(1.) I have read the draft judgment prepared by my learned brother M. B. Shah, J. and I respectfully agree with the conclusion that the judgment of the High Court should be interfered with and the Sessions Judge be directed to proceed from where he stopped. But I have a different approach regarding the interpretation of Section 202 of the Code of Criminal Procedure (for short 'the Code'). Interpretation of the said provision is of great practical importance in inquiries and trials. Hence I deem it appropriate to express my views on the interpretation of the proviso to Section 202(2) of the Code.

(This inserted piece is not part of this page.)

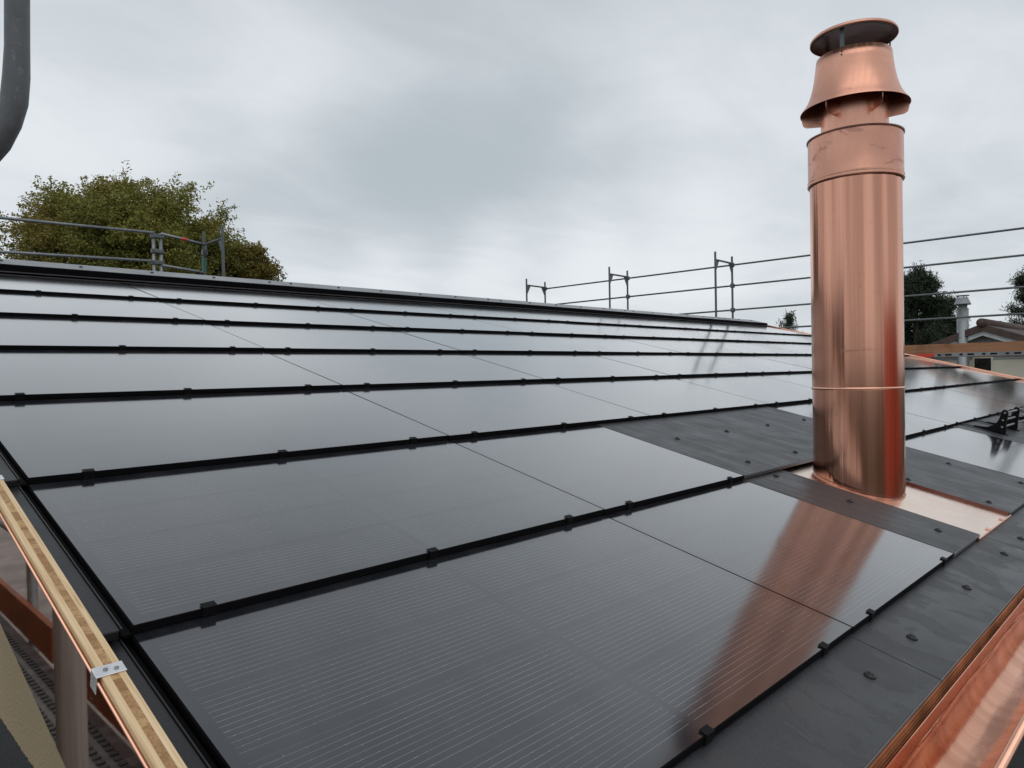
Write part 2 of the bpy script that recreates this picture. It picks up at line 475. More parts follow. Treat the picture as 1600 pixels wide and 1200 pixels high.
# ------------------------------------------------------------------ setting: ground
g = MB(); g.quad((-900, -900, 0), (900, -900, 0), (900, 900, 0), (-900, 900, 0))
tag(g.build('ground', M['ground']), kind='structure')
g = MB(); g.quad((-40, -2.2, .02), (60, -2.2, .02), (60, -6.0, .02), (-40, -6.0, .02))
tag(g.build('path', M['asphalt']), kind='structure')
g = MB(); g.quad((-9, -2.0, .024), (.45, -2.0, .024), (.45, 40, .024), (-9, 40, .024))
tag(g.build('pavement', M['paving']), kind='structure')

# ------------------------------------------------------------------ main house body
hs = thing('house', (0, 0, 0), 'beige rendered house under the black solar roof, nearest building', 'house')
XR0, XR1 = RP(-1.87, 0).x, RP(14.36, 0).x
ap = RP(0, 7.62, -.07)                                           # apex of the underlay
e0 = RP(0, -.22, -.07)
YB = 2 * ap.y - e0.y
wl = MB()
wx0, wx1 = .60, XR1 - .25
wy0, wy1 = e0.y + .35, YB - .35
zt = lambda y: ap.z - abs(y - ap.y) * math.tan(SL) - .10
for X in (wx0, wx1):
    n = len(wl.v)
    wl.v += [(X, wy0, 0), (X, wy1, 0), (X, wy1, zt(wy1)), (X, ap.y, zt(ap.y)), (X, wy0, zt(wy0))]
    wl.f.append(tuple(range(n, n + 5))); wl.mi.append(0)
for Y in (wy0, wy1): wl.quad((wx0, Y, 0), (wx1, Y, 0), (wx1, Y, zt(Y)), (wx0, Y, zt(Y)))
wl.build('wall', M['wall'], hs)
rd = MB()
for sgn in (1, -1):
    y_e = e0.y if sgn == 1 else YB
    a, b_ = (XR0, y_e, e0.z), (XR1, y_e, e0.z)
    c_, d_ = (XR1, ap.y, ap.z), (XR0, ap.y, ap.z)
    t_ = .09
    rd.quad(a, b_, c_, d_); lo = [(p[0], p[1], p[2] - t_) for p in (a, b_, c_, d_)]
    rd.quad(*lo); rd.quad(a, b_, lo[1], lo[0]); rd.quad(a, d_, lo[3], lo[0]); rd.quad(b_, c_, lo[2], lo[1])
rd.build('roof', M['frame'], hs)

# ------------------------------------------------------------------ solar panels
GAP = .0075


def hook_mesh(mat):
    k_ = MB()
    k_.box(-.015, .015, -.005, .014, .0012, .0034, tilt=.04)
    k_.box(-.015, .015, -.0046, -.0016, -.020, .0032)
    return k_.mesh('hook', mat)


HOOK = hook_mesh(M['hook']); CHOOK = hook_mesh(M['seam'])


def panel_meshes(wm):
    t_ = -T                                                    # tilt: h falls by T per course
    L = 1.04 * S
    gl = MB(); n = 1
    gl.box(GAP / 2 + .001, wm - GAP / 2 - .001, .0012, L, -.006, 0, tilt=t_)
    fr = MB()
    fr.box(GAP / 2, wm - GAP / 2, 0, L - .002, -.0185, -.0062, tilt=t_)
    fr.box(GAP / 2, wm - GAP / 2, -.0012, .0010, -.0186, -.0012, tilt=t_)
    return gl.mesh('glass', M['glass'], uv=True), fr.mesh('frame', M['frame'])


PM = {}


def solar_panel(u0, wu, k_, label):
    key = round(wu, 4)
    if key not in PM: PM[key] = panel_meshes(wu * S)
    r = thing('solar_panel', RP(u0, k_, 0), label, 'solar panel', 'black solar panels on the roof', RROT)
    go = link('glass', PM[key][0], r); go['panel_width'] = wu * S
    link('frame', PM[key][1], r)
    for hu in ((.18, wu / 2, wu - .22) if wu > 1.5 else (.18, wu - .14)):
        ho = link('hook', HOOK, r); ho.location = (hu * S, 0, 0)
    # tiny fitting tolerances, as on any real roof
    r.rotation_euler = (SL + rnd.uniform(-.0012, .0012), rnd.uniform(-.0010, .0010), rnd.uniform(-.0004, .0004))
    return r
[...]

(2.) The facts of this case reflect the glaring example of how failure to raise objection at the appropriate stage could procrastinate criminal proceedings unduly to unpalatable levels. Almost eleven years have passed since the alleged offence was committed (being in possession of arrack containing methyl alcohol) and except the first two years which the Excise Officers took for completing the formalities to launch the prosecution, the rest of the years rolled on due to the delay in Court procedures. If the impugned order of the High Court is to sustain the already protracted criminal proceedings which reached almost final stage in the trial Court alone would stand relegated to square one for commencing all the legal steps over again and if the progress thereafter is at the same pace quite possibly another decade would be consumed for the trial to reach where it has already reached. Is it so inevitable a course to be adopted
(3.) It was on 16-11-1990 that one Excise Inspector, in his capacity as such, filed the complaint against the appellants and a few others before a Judicial Magistrate of Second Class alleging certain offences which were exclusively triable by the Court of Session and on 26-5-1990 the said Magistrate, without examining any witness, committed the case to the Sessions Court. In the list of witnesses appended to the complaint names of ten persons were included. For almost six years the case remained in limbo in the sessions Court presumably due to orders passed by the High Court. However, by the end of 1993 the decks were cleared for the Sessions Court to commence proceedings. Neither then nor when charges were framed by the Sessions Court on 2-9-1996 nor even thereafter did any of the accused raise any objection that the order of committal was wrong due to non-examination of any witness in the committal Court.